My life of service to others has not given me much time to think of my own spiritual development. Again and again I have had to “shelve” that primary aspiration in order to obey a deep-seated impulse, as well as Master’s directions to me, to bring others along with me. I find consolation at least in the fact that this apparent sacrifice has kept me from thinking very much about myself and my own needs. And it has brought me to the point of not knowing whether I even have any such needs. At any rate, I am aware of none.

To others, Master said, “Follow Faye.” He never gave such counsel to me, though I worked more with her than with the others. To me, rather, his counsel one day regarding her was simply to maintain a certain distance.

“Sir,” I had asked him previously, because my work brought me into frequent contact with her, “may I go to her for counseling when I can’t come to you?”

He gave reluctant consent, then added, “But don’t talk to her about sex.”

“Oh, Sir,” I remonstrated, shocked, “I wouldn’t! And even if I did, she wouldn’t.”

“I wanted to say,” he explained, “where the monks are concerned.”

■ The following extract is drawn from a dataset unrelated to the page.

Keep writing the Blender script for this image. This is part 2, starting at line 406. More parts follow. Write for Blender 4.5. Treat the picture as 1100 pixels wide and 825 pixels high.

In retrospect, I realize that he saw my sphere of action as lying far from the activities of SRF. Once he tested me to make sure of my loyalty. A certain minister of SRF had left the work and was giving lectures and classes in the city of Long Beach, presenting Master’s teachings as though they were his own. Master sent me to listen to his talks and report back. I think his wish was to see whether there lurked in my subconscious mind any ripple of attraction to what that minister was doing. There was none. I knew I could never be disloyal. Master indicated his satisfaction with me days before he left his body. Gazing into my eyes lovingly, he said, “You have pleased me very much. I want you to know that.”